What impact has technology made on music and music production?

Progress in technology is benefitting the entire world. Music consists of seven notes. However, people use these notes differently. It depends entirely on individuals, and technology makes that possible.

What is your take on the current music scenario in India?

Music industry, in India, including all deals, is worth Rs 7,000-10,000 crore. But only music corporations make money, not musicians. We are the poor farmers of the music field. The corporation tells us what to make and how to make it. But this kind of a system does not last long as the musician stops feeling the spirit of music. Similar is the issue with copyright. We don’t have the rights to our own music which we make. The corporation keeps the rights. They sell our music and keep the money. I don’t want to work with any music company now, this is my policy. I only do concerts now.
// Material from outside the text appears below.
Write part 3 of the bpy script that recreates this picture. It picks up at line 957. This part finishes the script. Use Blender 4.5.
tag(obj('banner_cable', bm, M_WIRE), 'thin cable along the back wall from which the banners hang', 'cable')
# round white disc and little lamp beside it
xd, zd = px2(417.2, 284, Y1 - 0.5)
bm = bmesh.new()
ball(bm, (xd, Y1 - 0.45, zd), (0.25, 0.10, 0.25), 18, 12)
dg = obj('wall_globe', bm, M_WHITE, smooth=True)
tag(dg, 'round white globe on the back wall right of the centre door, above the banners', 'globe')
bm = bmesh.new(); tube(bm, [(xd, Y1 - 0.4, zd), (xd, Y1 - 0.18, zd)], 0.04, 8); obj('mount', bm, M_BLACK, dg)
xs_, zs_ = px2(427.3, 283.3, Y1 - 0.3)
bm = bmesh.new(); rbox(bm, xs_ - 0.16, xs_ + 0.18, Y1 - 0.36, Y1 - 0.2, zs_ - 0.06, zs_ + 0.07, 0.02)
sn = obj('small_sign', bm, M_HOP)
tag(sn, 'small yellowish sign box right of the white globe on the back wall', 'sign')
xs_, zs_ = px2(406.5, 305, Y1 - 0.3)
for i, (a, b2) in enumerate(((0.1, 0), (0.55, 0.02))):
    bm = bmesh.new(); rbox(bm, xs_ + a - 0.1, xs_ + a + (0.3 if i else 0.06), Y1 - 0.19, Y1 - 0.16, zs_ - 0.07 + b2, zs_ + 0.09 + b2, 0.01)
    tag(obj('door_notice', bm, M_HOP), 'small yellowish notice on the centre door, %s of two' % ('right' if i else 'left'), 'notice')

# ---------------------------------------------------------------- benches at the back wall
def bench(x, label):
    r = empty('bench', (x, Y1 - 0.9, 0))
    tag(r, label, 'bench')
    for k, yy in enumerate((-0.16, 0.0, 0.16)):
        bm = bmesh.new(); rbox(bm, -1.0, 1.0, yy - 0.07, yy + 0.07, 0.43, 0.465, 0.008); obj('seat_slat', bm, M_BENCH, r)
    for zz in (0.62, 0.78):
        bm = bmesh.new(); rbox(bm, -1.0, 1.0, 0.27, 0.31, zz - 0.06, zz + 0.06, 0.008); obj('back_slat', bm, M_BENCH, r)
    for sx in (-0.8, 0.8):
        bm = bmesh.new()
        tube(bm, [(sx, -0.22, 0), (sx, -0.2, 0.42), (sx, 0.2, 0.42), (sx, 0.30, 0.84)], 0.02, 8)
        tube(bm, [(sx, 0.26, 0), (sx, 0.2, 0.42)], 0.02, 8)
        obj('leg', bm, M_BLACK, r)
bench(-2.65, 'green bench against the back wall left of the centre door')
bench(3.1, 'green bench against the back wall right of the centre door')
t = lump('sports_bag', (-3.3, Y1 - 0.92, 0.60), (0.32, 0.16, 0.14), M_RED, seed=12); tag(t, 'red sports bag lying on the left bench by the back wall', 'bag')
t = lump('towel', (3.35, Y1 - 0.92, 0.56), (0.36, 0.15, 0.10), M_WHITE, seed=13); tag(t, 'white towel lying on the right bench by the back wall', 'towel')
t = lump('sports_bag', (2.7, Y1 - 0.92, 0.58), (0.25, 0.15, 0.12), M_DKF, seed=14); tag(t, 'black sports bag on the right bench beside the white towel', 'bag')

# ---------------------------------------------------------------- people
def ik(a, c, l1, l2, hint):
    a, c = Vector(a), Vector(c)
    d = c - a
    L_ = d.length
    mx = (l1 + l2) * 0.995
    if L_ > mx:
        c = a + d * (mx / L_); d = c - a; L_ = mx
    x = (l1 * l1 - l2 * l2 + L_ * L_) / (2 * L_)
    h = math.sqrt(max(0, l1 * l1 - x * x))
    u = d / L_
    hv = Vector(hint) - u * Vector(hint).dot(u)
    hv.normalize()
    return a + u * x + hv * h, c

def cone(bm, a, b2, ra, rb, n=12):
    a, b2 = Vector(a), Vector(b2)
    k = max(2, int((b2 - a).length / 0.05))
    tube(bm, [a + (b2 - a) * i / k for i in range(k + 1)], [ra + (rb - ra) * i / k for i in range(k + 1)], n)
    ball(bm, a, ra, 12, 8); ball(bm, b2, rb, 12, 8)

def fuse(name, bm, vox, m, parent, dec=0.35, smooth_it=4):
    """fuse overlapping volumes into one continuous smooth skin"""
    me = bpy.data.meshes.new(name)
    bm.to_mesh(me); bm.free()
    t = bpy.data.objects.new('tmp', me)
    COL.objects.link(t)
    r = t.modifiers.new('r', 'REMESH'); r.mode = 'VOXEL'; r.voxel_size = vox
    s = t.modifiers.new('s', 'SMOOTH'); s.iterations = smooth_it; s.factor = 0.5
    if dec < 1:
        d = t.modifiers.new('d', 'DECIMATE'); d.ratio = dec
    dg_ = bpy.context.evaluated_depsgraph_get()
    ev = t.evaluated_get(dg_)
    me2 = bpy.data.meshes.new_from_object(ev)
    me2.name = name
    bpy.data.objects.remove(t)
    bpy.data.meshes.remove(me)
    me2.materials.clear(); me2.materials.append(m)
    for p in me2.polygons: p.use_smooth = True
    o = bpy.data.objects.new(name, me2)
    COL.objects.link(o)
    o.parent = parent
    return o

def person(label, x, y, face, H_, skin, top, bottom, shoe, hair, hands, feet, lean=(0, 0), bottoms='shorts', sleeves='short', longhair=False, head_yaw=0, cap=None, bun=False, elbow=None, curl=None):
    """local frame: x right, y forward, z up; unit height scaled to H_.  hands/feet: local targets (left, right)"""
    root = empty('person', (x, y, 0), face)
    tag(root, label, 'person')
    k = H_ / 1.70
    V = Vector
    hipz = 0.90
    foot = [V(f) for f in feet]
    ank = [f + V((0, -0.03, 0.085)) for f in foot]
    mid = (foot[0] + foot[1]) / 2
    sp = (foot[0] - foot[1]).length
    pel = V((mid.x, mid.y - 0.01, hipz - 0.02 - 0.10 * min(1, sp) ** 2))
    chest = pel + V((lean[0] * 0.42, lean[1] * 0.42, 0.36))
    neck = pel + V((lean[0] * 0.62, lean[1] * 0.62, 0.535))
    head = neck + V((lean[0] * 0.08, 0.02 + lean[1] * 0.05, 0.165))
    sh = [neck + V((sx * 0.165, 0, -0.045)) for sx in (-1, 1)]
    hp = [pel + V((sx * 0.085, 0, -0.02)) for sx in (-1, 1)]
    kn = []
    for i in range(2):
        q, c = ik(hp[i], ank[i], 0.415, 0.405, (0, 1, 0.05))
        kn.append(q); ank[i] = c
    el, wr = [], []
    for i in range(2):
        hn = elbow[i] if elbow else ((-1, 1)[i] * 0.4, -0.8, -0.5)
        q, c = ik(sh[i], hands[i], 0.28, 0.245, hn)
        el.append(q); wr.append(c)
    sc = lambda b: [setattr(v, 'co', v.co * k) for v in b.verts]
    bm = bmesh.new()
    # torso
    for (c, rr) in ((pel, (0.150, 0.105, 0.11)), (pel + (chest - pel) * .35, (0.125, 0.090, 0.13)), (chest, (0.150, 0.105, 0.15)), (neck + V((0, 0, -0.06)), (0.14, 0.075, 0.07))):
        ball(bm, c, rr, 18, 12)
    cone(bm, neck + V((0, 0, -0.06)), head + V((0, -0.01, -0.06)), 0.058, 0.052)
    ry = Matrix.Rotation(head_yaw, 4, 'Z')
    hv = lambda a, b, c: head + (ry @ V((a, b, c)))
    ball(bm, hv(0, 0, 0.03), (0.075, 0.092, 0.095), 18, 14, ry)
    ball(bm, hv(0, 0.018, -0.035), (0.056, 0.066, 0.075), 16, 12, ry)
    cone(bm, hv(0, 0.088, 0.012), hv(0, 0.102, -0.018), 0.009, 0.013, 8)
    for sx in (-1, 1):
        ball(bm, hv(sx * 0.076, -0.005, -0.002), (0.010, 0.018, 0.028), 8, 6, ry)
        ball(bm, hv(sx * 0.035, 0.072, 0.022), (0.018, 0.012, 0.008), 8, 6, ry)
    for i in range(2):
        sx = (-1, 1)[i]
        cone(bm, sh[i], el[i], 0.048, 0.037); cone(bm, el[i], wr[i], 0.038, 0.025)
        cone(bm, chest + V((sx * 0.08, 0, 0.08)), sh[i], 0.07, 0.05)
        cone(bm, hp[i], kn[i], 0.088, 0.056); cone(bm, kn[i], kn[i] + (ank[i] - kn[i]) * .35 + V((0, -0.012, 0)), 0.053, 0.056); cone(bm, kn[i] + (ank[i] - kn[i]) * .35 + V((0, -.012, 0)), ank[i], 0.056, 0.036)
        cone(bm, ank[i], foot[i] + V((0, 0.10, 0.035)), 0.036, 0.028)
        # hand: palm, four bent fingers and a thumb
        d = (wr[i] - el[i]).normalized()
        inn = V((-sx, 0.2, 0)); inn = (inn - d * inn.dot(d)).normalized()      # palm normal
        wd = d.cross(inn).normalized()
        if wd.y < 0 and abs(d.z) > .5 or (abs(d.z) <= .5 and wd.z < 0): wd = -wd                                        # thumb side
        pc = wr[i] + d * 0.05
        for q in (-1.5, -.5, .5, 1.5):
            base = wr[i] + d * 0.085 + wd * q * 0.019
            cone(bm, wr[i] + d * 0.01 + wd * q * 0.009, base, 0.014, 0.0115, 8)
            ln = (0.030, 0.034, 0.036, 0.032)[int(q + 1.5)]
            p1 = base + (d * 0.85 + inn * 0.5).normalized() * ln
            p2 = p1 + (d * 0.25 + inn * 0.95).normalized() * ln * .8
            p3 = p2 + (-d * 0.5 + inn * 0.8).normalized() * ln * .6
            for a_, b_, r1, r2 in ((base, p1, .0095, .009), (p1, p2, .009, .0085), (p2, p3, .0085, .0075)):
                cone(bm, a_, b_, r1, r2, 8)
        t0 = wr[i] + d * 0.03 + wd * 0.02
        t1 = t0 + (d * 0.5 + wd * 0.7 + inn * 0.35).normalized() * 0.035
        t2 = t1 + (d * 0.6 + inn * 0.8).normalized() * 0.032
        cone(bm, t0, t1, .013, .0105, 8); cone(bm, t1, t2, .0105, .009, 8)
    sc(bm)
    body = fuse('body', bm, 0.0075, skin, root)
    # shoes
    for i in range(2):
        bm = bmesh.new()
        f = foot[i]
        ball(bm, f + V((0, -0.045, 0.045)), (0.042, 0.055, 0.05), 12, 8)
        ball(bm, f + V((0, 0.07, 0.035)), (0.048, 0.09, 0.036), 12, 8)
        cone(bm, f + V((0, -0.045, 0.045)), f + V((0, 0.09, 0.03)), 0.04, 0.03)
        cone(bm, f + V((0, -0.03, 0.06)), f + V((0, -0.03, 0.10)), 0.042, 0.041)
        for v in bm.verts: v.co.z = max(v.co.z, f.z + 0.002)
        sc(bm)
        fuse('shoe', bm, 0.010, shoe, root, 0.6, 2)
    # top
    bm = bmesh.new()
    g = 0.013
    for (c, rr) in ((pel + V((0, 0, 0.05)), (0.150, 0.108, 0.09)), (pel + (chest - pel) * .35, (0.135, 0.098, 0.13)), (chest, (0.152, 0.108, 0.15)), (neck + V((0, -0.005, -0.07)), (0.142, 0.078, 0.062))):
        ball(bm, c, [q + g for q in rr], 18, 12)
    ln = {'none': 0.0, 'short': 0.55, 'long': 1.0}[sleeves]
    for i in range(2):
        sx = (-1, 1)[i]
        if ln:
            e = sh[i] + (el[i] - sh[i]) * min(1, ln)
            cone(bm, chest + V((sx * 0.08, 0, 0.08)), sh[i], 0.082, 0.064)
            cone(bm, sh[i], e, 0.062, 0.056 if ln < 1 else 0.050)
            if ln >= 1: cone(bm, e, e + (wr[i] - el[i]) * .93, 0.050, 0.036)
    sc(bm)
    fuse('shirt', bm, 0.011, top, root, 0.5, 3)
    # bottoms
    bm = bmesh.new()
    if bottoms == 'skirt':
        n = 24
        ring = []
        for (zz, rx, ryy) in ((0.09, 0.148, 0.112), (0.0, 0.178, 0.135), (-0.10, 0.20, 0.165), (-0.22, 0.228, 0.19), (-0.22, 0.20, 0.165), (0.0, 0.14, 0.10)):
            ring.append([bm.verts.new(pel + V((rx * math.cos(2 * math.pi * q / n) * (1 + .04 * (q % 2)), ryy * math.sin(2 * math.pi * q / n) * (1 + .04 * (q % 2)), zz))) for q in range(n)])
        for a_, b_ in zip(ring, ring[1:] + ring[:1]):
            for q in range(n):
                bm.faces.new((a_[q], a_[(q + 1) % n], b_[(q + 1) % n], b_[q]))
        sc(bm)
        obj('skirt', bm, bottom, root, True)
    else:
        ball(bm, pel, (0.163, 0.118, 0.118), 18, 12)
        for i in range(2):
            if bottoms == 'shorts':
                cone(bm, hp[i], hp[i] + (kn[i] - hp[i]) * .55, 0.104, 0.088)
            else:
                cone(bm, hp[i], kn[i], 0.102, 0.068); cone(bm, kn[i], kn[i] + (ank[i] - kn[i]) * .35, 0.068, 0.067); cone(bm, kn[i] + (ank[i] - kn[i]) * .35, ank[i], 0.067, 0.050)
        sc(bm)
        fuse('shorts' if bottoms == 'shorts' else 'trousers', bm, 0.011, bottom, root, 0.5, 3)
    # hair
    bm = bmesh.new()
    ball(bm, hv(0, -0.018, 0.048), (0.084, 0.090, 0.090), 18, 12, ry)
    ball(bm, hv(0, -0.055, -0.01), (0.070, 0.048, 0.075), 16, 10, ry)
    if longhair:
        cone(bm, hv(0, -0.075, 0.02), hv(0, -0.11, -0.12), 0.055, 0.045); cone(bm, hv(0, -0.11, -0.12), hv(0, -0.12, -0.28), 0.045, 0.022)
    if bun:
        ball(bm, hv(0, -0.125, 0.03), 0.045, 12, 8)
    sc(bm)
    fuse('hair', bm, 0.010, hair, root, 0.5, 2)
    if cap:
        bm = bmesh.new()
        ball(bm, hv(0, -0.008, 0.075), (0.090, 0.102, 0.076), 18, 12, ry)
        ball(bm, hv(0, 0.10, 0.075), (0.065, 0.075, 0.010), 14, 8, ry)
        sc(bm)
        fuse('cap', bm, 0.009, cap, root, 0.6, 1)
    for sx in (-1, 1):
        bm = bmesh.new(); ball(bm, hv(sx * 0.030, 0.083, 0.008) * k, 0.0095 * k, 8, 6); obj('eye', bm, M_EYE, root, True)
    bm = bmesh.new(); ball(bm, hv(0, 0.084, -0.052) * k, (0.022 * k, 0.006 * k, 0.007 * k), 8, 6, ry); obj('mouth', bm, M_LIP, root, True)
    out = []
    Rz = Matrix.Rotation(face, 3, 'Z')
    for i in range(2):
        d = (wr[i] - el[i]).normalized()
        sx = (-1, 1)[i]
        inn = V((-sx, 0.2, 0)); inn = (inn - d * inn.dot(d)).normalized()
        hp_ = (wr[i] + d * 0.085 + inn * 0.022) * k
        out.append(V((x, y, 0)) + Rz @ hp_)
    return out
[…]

When did you know that your passion is music?

My father [Mehmood] was in the film industry and was associated with people like Rafi sahib [Mohammed Rafi], RD Burman, Kishore Kumar, Hemanta Mukherjee. They used to help each other and they all worked together in the golden period of the 1960s. That is when I realised my passion was in music.

Could you tell us why you call yourself an environ­mentalist?

I am working on a waste management project with a group of friends in which we use waste to make CNG gas. For this we have created and put up a machine in one of the dirtiest places in Bengaluru. I want to put ten-thousand tonne machines in the waste dumps of Mumbai and Delhi. I am within the scientific circles and I am friends with people like Ram Upendra Das [an economist]. My motto is to convert waste to wealth. Last month, I met Uttarakhand CM Harish Rawat who told me about the waste problem in areas like Dehradun, Haridwar and Mussoorie. He has called me to make a presentation on how to tackle the garbage problem. I am an environmentalist in the sense that it is my serious hobby. We should motivate people to plant trees. Cleanliness starts at home; people have to understand its importance. The government is there to give the facilities, but we must take benefit from it.

What are you currently working on?

I am working on a project with Russian and Israeli musicians. It is a concert in which we try to use lights and sounds to create scenery on stage.